On 1 November 2016 the Honourable Mr Justice Wallbank dismissed the applications and held that the BVI was the most appropriate forum for the trial. The defendants appealed against the judgment of Wallbank J. On 18 September 2018 the Court of Appeal allowed the appeal and reversed the decision of Wallbank J by setting aside the order for service out of the jurisdiction, granting a stay of the proceedings in the BVI and by holding that Russia was a more convenient forum for the hearing of the claim.

Eurochem appealed to the Privy Council.

The Privy Council’s Judgment

The Privy Council reiterated the principles which a judge has to apply when considering applications to serve proceedings on defendants that are not resident or domiciled in the BVI. Those are:

  1. Firstly, that there is a serious issue to be tried on the merits, that is, a substantial question of fact or law.
  2. Secondly, that there was a good arguable case that the claim against the foreign defendants fell within the classes of case for which permission to serve out may be given.
  3. Thirdly, a claimant must show that the BVI was clearly or distinctly the appropriate forum for the trial of the dispute and that in all of the circumstances the court ought to exercise its discretion to permit service out of the jurisdiction.

Principles 1 and 2 above were not in dispute in this case and it was therefore for Eurochem to show that the BVI was clearly and distinctly the appropriate forum for trial in relation to the foreign defendants.

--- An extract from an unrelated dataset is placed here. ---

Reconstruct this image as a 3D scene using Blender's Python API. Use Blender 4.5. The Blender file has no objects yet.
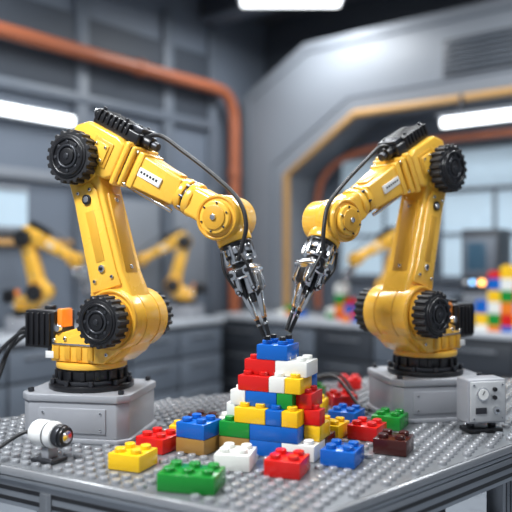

Conversely, the BVI defendants were required to show that some other forum (Russia in this instance) was clearly and distinctly the appropriate forum.

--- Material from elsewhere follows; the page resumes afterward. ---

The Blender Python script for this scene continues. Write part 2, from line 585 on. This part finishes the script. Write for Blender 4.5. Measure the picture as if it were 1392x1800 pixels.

The Privy Council focussed on the following issues: (1) whether Russia was clearly or distinctly the appropriate forum for the trial of the dispute; and (2) whether Russian or BVI law was properly applicable to the claim.

Whether Russia was clearly or distinctly the appropriate forum for the trial of the dispute

The Board held that Russia was not shown to be an appropriate forum, reasoning that:

  • a court may consider a number of factors when assessing whether there is another more appropriate forum, including, the place where the alleged wrongs were committed, the location of any witnesses and the governing law of the pleaded claims;
  • the governing law is an important factor because it is generally preferable that a case should be tried in the country whose law applies;
  • in this instance, Wallbank J was clear in his finding about the availability of Russia as an alternative forum. He noted, and the Board agreed, that there was conflicting evidence regarding the availability of Russia as a forum for all the pleaded claims and that he could not make any findings as to the availability of Russia as a forum. This was largely due to unresolved conflicts in the two expert reports relied on by the parties; and
  • the weight attached to the incorporation of some of the defendants in the BVI by the Court of Appeal was “unrealistic[1].

Whether Russian or BVI law was properly applicable?

The Board did not make a finding in respect of this disputed issue, reasoning that:

  • It was not possible to make a finding as to the governing law of the claims. The Board found that such a finding was unassailable due to the number of claims alleged by Eurochem. The Board expressed sympathy for Wallbank J’s approach that the governing law was not knowable at that point in time and was therefore a neutral factor when considering which forum was appropriate to try the claims;
  • the presence of a Russian governing law clause in the employment contracts of the two main protagonists was not sufficient to establish that the claims against the other defendants were governed by Russian law as they were not parties to those contracts;
  • a finding could not be made of the applicable governing law by applying the exception to the double actionability rule. This rule states that a tort committed outside of the jurisdiction (i.e. the BVI) is not actionable within it unless it is actionable both under the law of the BVI and under the law where the tort was committed. In making its finding the Board noted that “there was no factual material on which to ascertain the law with which each of the torts had their most real and closest connection[2]; and
  • the rule in Dicey 25(2)[3] could not be relied upon in the current case, but the Board did agree with Wallbank J that foreign law did not need to be pleaded.

Key Takeaways

It is clear from the Board’s finding that the BVI Court will continue to balance a number of factors when determining the most appropriate forum in which to try a claim. However, in complex claims involving individuals in multiple jurisdictions, particularly claims involving allegations of fraud on an international level, it is vital that defendants to those actions wishing the case to be determined elsewhere place convincing evidence before the Court to show that some jurisdiction other than the BVI is the most appropriate forum. Both factual and expert evidence on foreign law will need to be filed to support an argument that another jurisdiction is better placed to try the claims. If insufficient or conflicting evidence is provided then the BVI Court will be at liberty to hold that the BVI is the most appropriate forum.

[1] Paragraph 39 of the Judgment
[2] Paragraph 32 of the Judgment
[3] Rule 25 states, “(1) In any case to which foreign law applies, that law must be pleaded and proved as a fact to the satisfaction of the judge by expert evidence or sometimes by certain other means.  
(2) In the absence of satisfactory evidence of foreign law, the court will apply English law to such a case.